Он был очень рад этой встрече и во чтобы то ни стало хотел угостить меня в свою очередь. Я уж и так и сяк отказывался и пытался отвертеться от этого, но мне никак не удавалось это, так как он не мог или, вернее, не хотел понять, что я в дороге и что поэтому мне нельзя пить. Мне не удалось отвертеться от него и откуда-то взявшегося его приятеля — такого же ороча. Вынужден я был пойти с ними даже в магазин, где они хотели купить спирта или чего-нибудь спиртного. Но там, воспользовавшись тем, что мои знакомые тунгусы отвернулись, я позорно сбежал от них.
Мне тогда показалось, что в этом единственный выход из положения и что я в самом деле не мог с ними пить спирт, когда мне предстояло ехать на попутной грузовой машине вечером или ночью, возможно, с попутчиками.
Потом мне, правда, приходило в голову, что я, пожалуй, напрасно обидел человека, лишив удовольствия угостить меня. Ведь мне ничего не стоило посидеть с ними, выпить совсем без всякого на себя воздействия такую же крохотную дозу горючего, которая его свалила с ног десять лет назад.

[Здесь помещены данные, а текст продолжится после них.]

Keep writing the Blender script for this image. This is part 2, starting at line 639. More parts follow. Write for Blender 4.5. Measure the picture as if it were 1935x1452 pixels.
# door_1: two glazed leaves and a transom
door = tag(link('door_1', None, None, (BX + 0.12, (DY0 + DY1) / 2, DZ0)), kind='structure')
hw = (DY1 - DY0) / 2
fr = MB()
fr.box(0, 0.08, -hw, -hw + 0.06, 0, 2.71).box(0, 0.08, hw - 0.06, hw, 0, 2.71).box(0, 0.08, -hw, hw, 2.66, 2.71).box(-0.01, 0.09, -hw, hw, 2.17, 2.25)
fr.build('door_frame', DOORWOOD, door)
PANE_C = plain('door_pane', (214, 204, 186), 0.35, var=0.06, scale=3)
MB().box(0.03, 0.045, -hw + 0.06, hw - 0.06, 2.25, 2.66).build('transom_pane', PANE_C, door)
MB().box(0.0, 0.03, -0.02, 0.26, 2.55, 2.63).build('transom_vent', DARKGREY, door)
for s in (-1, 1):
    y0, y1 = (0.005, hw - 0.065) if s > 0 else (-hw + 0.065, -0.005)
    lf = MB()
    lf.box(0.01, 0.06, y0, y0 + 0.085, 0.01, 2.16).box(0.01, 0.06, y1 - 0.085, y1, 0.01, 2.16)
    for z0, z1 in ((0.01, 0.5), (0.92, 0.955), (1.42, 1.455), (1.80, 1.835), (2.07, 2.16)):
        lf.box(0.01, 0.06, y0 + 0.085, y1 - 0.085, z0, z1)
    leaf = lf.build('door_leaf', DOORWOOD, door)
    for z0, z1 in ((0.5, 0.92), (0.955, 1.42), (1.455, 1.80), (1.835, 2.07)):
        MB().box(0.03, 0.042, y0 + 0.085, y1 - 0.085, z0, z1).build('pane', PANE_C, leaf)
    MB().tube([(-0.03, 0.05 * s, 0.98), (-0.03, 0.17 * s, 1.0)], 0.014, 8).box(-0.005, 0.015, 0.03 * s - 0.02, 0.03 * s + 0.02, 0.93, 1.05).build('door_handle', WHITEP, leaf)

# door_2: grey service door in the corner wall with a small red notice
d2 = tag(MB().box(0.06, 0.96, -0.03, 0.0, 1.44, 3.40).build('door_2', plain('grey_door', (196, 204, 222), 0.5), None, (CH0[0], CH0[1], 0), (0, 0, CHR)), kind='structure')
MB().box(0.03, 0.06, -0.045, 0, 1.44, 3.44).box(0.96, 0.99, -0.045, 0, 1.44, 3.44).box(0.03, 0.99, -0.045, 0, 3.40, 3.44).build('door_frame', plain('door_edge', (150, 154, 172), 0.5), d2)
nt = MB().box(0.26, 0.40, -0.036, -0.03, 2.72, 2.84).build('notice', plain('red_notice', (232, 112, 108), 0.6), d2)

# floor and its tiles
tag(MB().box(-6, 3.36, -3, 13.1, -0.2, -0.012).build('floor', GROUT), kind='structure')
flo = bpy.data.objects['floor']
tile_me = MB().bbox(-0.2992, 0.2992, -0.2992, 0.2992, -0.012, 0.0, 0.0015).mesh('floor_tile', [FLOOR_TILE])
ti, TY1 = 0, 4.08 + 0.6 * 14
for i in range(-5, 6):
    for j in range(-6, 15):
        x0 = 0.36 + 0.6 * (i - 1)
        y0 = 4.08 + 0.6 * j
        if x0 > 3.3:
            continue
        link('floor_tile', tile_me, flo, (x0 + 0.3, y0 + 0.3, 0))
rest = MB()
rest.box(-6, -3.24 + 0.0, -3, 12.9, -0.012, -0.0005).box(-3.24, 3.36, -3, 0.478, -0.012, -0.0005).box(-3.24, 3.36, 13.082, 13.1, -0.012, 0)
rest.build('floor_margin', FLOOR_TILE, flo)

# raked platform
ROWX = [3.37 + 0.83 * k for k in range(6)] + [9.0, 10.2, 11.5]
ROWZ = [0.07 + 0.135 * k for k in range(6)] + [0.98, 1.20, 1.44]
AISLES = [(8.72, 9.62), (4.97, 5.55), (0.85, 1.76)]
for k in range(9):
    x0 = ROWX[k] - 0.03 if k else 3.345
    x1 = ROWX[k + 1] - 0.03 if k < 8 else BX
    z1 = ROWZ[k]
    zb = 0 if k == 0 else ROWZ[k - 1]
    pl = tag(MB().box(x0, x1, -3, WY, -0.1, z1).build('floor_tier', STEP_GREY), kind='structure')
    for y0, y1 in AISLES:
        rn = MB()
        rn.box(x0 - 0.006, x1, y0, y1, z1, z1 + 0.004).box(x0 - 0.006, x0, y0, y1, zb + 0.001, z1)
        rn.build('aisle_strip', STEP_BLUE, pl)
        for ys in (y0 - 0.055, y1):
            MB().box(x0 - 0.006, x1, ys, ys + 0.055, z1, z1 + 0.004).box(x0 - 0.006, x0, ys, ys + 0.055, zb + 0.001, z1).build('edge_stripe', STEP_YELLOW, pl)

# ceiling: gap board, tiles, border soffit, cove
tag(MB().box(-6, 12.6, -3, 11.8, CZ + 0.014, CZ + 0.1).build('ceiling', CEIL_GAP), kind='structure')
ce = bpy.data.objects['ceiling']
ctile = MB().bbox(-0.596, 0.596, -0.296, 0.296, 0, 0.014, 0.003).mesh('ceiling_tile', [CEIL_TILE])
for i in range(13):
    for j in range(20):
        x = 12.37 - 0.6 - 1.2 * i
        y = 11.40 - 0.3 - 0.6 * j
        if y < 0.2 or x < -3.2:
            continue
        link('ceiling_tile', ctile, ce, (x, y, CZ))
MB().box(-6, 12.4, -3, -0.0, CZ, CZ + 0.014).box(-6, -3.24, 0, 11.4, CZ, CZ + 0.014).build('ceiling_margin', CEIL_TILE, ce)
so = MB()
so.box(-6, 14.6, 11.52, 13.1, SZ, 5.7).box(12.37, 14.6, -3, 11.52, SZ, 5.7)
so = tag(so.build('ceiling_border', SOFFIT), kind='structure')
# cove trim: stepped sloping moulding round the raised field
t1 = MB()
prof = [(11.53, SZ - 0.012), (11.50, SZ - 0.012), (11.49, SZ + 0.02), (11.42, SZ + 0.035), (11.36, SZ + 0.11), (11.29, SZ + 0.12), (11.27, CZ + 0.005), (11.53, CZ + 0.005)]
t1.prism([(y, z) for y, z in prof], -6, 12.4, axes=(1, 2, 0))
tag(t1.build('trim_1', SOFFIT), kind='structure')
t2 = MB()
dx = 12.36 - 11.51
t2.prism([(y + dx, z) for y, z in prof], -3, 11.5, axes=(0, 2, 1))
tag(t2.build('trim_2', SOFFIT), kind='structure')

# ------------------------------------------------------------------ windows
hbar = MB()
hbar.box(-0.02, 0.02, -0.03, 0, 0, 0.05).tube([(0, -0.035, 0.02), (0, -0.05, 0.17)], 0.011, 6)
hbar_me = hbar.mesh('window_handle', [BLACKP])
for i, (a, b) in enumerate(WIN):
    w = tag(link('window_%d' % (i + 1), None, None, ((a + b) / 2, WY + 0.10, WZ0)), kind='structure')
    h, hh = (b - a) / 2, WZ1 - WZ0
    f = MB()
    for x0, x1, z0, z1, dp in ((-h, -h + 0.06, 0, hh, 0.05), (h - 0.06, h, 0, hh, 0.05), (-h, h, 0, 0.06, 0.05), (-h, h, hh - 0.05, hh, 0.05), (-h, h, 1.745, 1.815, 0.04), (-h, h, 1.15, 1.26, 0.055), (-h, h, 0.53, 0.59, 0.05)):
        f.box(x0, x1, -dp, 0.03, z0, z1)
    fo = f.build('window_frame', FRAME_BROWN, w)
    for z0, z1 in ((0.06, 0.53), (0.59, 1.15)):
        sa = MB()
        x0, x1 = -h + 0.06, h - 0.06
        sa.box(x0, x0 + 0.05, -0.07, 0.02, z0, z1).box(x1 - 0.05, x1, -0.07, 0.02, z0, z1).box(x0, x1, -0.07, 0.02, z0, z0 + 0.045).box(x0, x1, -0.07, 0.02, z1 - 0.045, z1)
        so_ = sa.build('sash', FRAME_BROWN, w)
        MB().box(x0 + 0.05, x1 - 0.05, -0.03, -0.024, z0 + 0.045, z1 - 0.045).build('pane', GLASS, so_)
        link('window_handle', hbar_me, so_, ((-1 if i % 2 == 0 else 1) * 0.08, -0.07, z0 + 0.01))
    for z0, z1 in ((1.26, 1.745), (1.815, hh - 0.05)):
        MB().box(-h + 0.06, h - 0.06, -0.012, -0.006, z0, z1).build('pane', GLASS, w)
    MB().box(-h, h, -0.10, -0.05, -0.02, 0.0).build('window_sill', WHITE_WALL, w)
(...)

Сделал бы так, и меня не мучила бы совесть вот уже 16 лет…
Больше я не встречал своего приятеля ороча, с которым виделся четыре раза на протяжении 15 лет.
В последнюю встречу он успел мне рассказать, что пасет теперь оленей в верхнем течении Теньки. Стреляет волков, которые подходят к стаду.
В то лето начальники приезжали ко мне дважды. Это, впрочем, совсем неудивительно, потому что летом на реке хорошо, а на лодке идти сплавом по течению особенно приятно и легко, потому что можно часами даже не шевелить веслами. Это совсем не то, что шагать или даже ехать верхом на лошади по таежной тропе, даже по хорошей сухой тропе, не говоря уже о тропе на болотистых участках, о ходьбе или верховой езде по бездорожью. Ходьба по таежной тропе и даже верховая езда по ней, особенно если тропа плохая, если она идет по заболоченной долине или приходится идти по бездорожью, — всегда тяжелая, утомительная работа. Плавание же на лодке по течению, особенно в хорошую недождливую теплую погоду, — это отдых, мечта усталого искусанного кровожадными комарами пешехода.
Поездка на лодке — это отдых не только от ходьбы, от физической работы, но и от кровососов-комаров, которых на реке, над водой даже невдалеке от берегов бывает гораздо меньше или совсем не бывает. Особенно если веет даже слабый легкий ветерок.